[Instruction]
Repeat exactly the lines running from the first line of the data to the line containing "return t.bsdf(col, 0.95, 0.1, n2, 0.3, 0.6)", both ends included, and nothing else; drop the pictures.

═══ Given material ═══

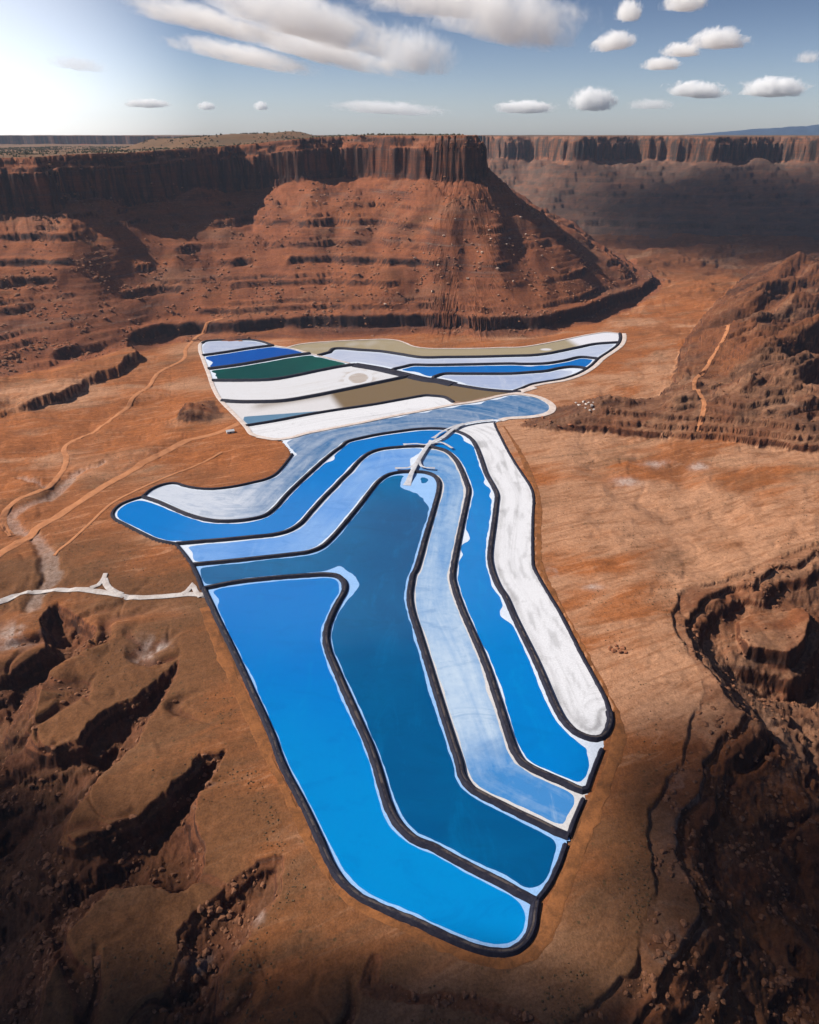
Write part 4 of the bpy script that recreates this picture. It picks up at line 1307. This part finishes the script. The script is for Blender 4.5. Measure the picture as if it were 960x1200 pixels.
for n_, (key, l) in enumerate(LINES.items()):
    if not l['dyke']:
        continue
    hh, hw = l['h'], l['half']
    cw = 0.36
    o = ribbon('dyke', l['P'], hw * 0.90, MAT_DYKE, 0.0, [(-1.0, -1.2), (-cw, hh), (cw, hh), (1.0, -1.2)], None, 1.0, n_)
    o.location.z = 0.001 * (n_ % 23)
    tag(o, DYKE_LABELS[key], 'dyke')
    if hw > 4.5:                                   # dusty wheel track along the crest
        q_ = np.linspace(0, 1, len(l['P']))
        ct = ribbon('crest_track', l['P'][1:-1], (0.8 + 0.6 * noise(q_ * len(q_) / 9, q_ * 0, 60 + n_))[1:-1], MAT_CREST, hh + 0.06, [(-1, 0), (0, 0.05), (1, 0)], None, 0.5, n_)
        ct.location = (ct.location.x - o.location.x, ct.location.y - o.location.y, 0)
        ct.parent = o

# ------------------------------------------------------------------ roads and tracks
def road_material(name, a, b, scale=0.08):
    t = NT(name)
    pos = t.position()
    n1 = t.noise(pos, scale, 6, 0.7, 0.4)
    n2 = t.noise(pos, 0.6, 3, 0.7)
    col = t.mix(t.ramp(t.math('ADD', t.math('MULTIPLY', n1, 0.7), t.math('MULTIPLY', n2, 0.3)), 0.38, 0.62), a, b)
    return t.bsdf(col, 0.95, 0.1, n2, 0.3, 0.6)


MAT_SALTROAD = road_material('salt dusted road', (0.60, 0.52, 0.48), (0.46, 0.37, 0.33))
MAT_PALEROAD = road_material('pale gravel road', (0.52, 0.48, 0.46), (0.38, 0.32, 0.29))
MAT_DIRT = road_material('orange dirt track', (0.44, 0.19, 0.088), (0.36, 0.145, 0.064))
MAT_PERIM = road_material('bare red service road', (0.26, 0.100, 0.036), (0.135, 0.055, 0.022), 0.07)
MAT_RAMP = road_material('grey salt ramp', (0.50, 0.50, 0.53), (0.36, 0.35, 0.37))

FLAT = [(-1.0, -0.2), (-0.8, 0.0), (0.0, 0.12), (0.8, 0.0), (1.0, -0.2)]


def road(name, label, pts, half, mat, lift=0.5, drape=True, step=8.0, jitter=0.6, taper=False):
    P = smooth_line(ground(pts) if not isinstance(pts, np.ndarray) else pts, step)
    hv = half
    if taper:
        q = np.linspace(0, 1, len(P))
        hv = half * (1 + 0.9 * np.exp(-q / 0.05))
    elif name == 'service_road':
        q = np.linspace(0, 1, len(P))
        hv = half * np.clip(0.15 + 6 * q, 0.15, 1) * (1 + 0.25 * noise(q * 40, q * 0, 51) + 0.2 * noise(q * 130, q * 0, 52))
    o = ribbon(name, P, hv, mat, lift, FLAT, None, jitter, len(label), drape if callable(drape) else ((lambda x, y: np.maximum(height_at(x, y), height_at(x, y + 1.5))) if drape else None))
    tag(o, label, None, None, 'structure')
    return o


road('pale_road', 'pale gravel road crossing the desert from the left edge to the ponds', px_list(('l', [(-60, 1040), (0, 1022), (80, 997), (170, 985), (280, 986), (380, 997), (440, 1008), (500, 1014), (560, 1013), (640, 1006), (710, 1000), (770, 1006)])), 4.6, MAT_PALEROAD, 0.9)
road('pale_road', 'short pale spur curving up from the gravel road', px_list(('r', [(640, 1027), (690, 1010), (725, 975), (745, 920)])), 3.0, MAT_PALEROAD, 1.0)
road('pale_road', 'short pale spur returning to the gravel road', px_list(('r', [(738, 960), (755, 1010), (800, 1050), (860, 1068)])), 4.0, MAT_PALEROAD, 1.1)
road('pale_road', 'pale turnout at the dyke corner', px_list(('l', [(672, 1002), (700, 985), (712, 962), (722, 985), (742, 1012)])), 3.2, MAT_PALEROAD, 1.2)
road('dirt_track', 'winding dirt track on the left side', px_list(('l', [(830, 34), (740, 50), (690, 90), (680, 130), (600, 170), (540, 240), (440, 320), (340, 385), (240, 440), (246, 500), (220, 560), (180, 600), (80, 640), (20, 680), (8, 720), (40, 770)])), 4.6, MAT_DIRT, 0.6)
road('dirt_track', 'broad straight dirt track on the left side', px_list(('l', [(900, 360), (821, 396), (700, 430), (560, 500), (400, 588), (250, 680), (120, 762), (0, 850), (-60, 895)])), 7.0, MAT_DIRT, 0.6)
road('dirt_track', 'faint dirt track beside the azure arm', px_list(('l', [(821, 470), (700, 530), (560, 590), (420, 660), (330, 740), (250, 810), (200, 850)])), 2.5, MAT_DIRT, 0.6)
road('dirt_track', 'winding orange track between the dark rocky hills on the right', [(760 + a_ / 4.615, 280 + b_ / 4.615) for a_, b_ in ((360, 545), (410, 552), (405, 600), (380, 660), (325, 720), (290, 765), (245, 815), (235, 885), (262, 960), (280, 1010), (262, 1080))], 4.2, MAT_DIRT, 0.8)
road('service_road', 'bare red service road along the right side of the lower ponds', px_list(('full', [(590, 499), (606, 524), (619, 552), (630, 590), (630, 620), (631, 660), (648, 700), (672, 745), (700, 800), (724, 850), (722, 880), (708, 920), (690, 965), (672, 1010), (655, 1050), (642, 1085), (622, 1115), (590, 1126), (550, 1116), (500, 1096), (450, 1072), (410, 1048), (384, 1015), (360, 975), (335, 920), (310, 872), (280, 810), (250, 740), (240, 712)])), 6.0, MAT_PERIM, 0.3, jitter=2.2)
up_w = LINES['striped_west']['P']
road('salt_road', 'white salt dusted road along the left edge of the striped ponds', np.vstack([LINES['striped_north']['P'][12:0:-6] + [0, 14], up_w[::8] + [-2, 0]]), 4.6, MAT_SALTROAD, 1.3, False)
up_e = LINES['upper_east']['P']
T_ = np.gradient(up_e, axis=0)
T_ /= np.linalg.norm(T_, axis=1, keepdims=True)
off = np.stack([-T_[:, 1], T_[:, 0]], 1) * 11
road('salt_road', 'white salt dusted road round the right end of the upper ponds', (up_e + off)[::6], 5.5, MAT_SALTROAD, 1.4, False)
road('salt_road', 'thin white road along the back of the upper right ponds', LINES['olive_north']['P'][::8], 3.2, MAT_SALTROAD, 1.2, False)
road('salt_road', 'white road between the striped ponds and the streaked blue pond', np.vstack([up_w[-12::4], LINES['hammer_north']['P'][4::6]]), 5.0, MAT_SALTROAD, 1.25, False)
road('salt_road', 'white looping road at the right end of the streaked blue pond', LINES['hammer_loop']['P'][::4], 7.0, MAT_SALTROAD, 1.35, False)
road('salt_road', 'white road from the loop to the upper junction', np.vstack([LINES['hammer_north']['P'][-3:-1], ground(px_list(('b', [(470, 312), (500, 302), (540, 290)])))]), 6.0, MAT_SALTROAD, 1.3, False)
road('salt_road', 'thin white road along the head of the diagonal dyke', LINES['diagonal_head']['P'][::5], 3.4, MAT_SALTROAD, 1.3, False)
road('salt_road', 'thin pale road beside the end of the diagonal dyke', ground(px_list(('b', [(212, 349), (262, 350), (330, 335), (400, 322)]))), 7.0, road_material('brown bank', (0.25, 0.16, 0.11), (0.18, 0.11, 0.07)), 1.0, False)
ramp0 = LINES['ramp']['P'][0]
ramp_rise = lambda x, y: 3.8 * sstep(2, 45, np.hypot(x - ramp0[0], y - ramp0[1]))
road('ramp_road', 'pale grey ramp crossing the dykes down to the teal pond', LINES['ramp']['P'][::3], 3.6, MAT_RAMP, 0.3, ramp_rise, taper=True)

for lab_, pts_ in (('grey salt spur at the left foot of the ramp', [(285, 243), (340, 240), (368, 224), (388, 196)]), ('grey salt spur at the right foot of the ramp', [(378, 212), (398, 238), (445, 243)]),
                   ('grey salt spur left of the ramp at the middle dyke', [(318, 147), (372, 144), (412, 148), (428, 130)]), ('grey salt spur right of the ramp at the middle dyke', [(428, 142), (468, 138), (515, 162)]),
                   ('short second track beside the ramp near the upper dyke', [(438, 122), (470, 98), (525, 72), (560, 62)])):
    road('ramp_road', lab_, px_list(('d', pts_)), 2.6, MAT_RAMP, 0.35, lambda x, y: 0 * x + 3.4, jitter=1.2, taper=True)

# ------------------------------------------------------------------ clouds
def cloud_material(name, dens, scale, thr, edge, squash=(1, 1, 1)):
    t = NT(name)
    tc = t.n('ShaderNodeTexCoord')
    obj = tc.outputs['Object']
    info = t.n('ShaderNodeObjectInfo')
    off = t.n('ShaderNodeVectorMath', operation='MULTIPLY_ADD')
    t.link(obj, off.inputs[0])
    off.inputs[1].default_value = squash
    rv = t.n('ShaderNodeCombineXYZ')
    t.link(t.math('MULTIPLY', info.outputs['Random'], 60.0), rv.inputs[0])
    t.link(t.math('MULTIPLY', info.outputs['Random'], 33.0), rv.inputs[1])
    t.link(rv.outputs[0], off.inputs[2])
    nz = t.noise(off.outputs[0], scale, 7, 0.66, 0.7)
    ln = t.n('ShaderNodeVectorMath', operation='LENGTH')
    t.link(obj, ln.inputs[0])
    body = t.math('SUBTRACT', 1.0, t.math('POWER', t.math('MULTIPLY', ln.outputs['Value'], 1.08), 1.5))
    f = t.math('ADD', t.math('MULTIPLY', body, 1.15), t.math('MULTIPLY', t.math('SUBTRACT', nz, thr), 2.4))
    f = t.ramp(f, 0.0, edge)
    pv = t.n('ShaderNodeVolumePrincipled')
    pv.inputs['Color'].default_value = (1.0, 1.0, 1.0, 1)
    pv.inputs['Anisotropy'].default_value = 0.0
    t.put(pv.inputs['Density'], t.math('MULTIPLY', f, dens))
    t.link(pv.outputs[0], t.out.inputs['Volume'])
    return t.m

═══

[In response]
Write part 4 of the bpy script that recreates this picture. It picks up at line 1307. This part finishes the script. The script is for Blender 4.5. Measure the picture as if it were 960x1200 pixels.
for n_, (key, l) in enumerate(LINES.items()):
    if not l['dyke']:
        continue
    hh, hw = l['h'], l['half']
    cw = 0.36
    o = ribbon('dyke', l['P'], hw * 0.90, MAT_DYKE, 0.0, [(-1.0, -1.2), (-cw, hh), (cw, hh), (1.0, -1.2)], None, 1.0, n_)
    o.location.z = 0.001 * (n_ % 23)
    tag(o, DYKE_LABELS[key], 'dyke')
    if hw > 4.5:                                   # dusty wheel track along the crest
        q_ = np.linspace(0, 1, len(l['P']))
        ct = ribbon('crest_track', l['P'][1:-1], (0.8 + 0.6 * noise(q_ * len(q_) / 9, q_ * 0, 60 + n_))[1:-1], MAT_CREST, hh + 0.06, [(-1, 0), (0, 0.05), (1, 0)], None, 0.5, n_)
        ct.location = (ct.location.x - o.location.x, ct.location.y - o.location.y, 0)
        ct.parent = o

# ------------------------------------------------------------------ roads and tracks
def road_material(name, a, b, scale=0.08):
    t = NT(name)
    pos = t.position()
    n1 = t.noise(pos, scale, 6, 0.7, 0.4)
    n2 = t.noise(pos, 0.6, 3, 0.7)
    col = t.mix(t.ramp(t.math('ADD', t.math('MULTIPLY', n1, 0.7), t.math('MULTIPLY', n2, 0.3)), 0.38, 0.62), a, b)
    return t.bsdf(col, 0.95, 0.1, n2, 0.3, 0.6)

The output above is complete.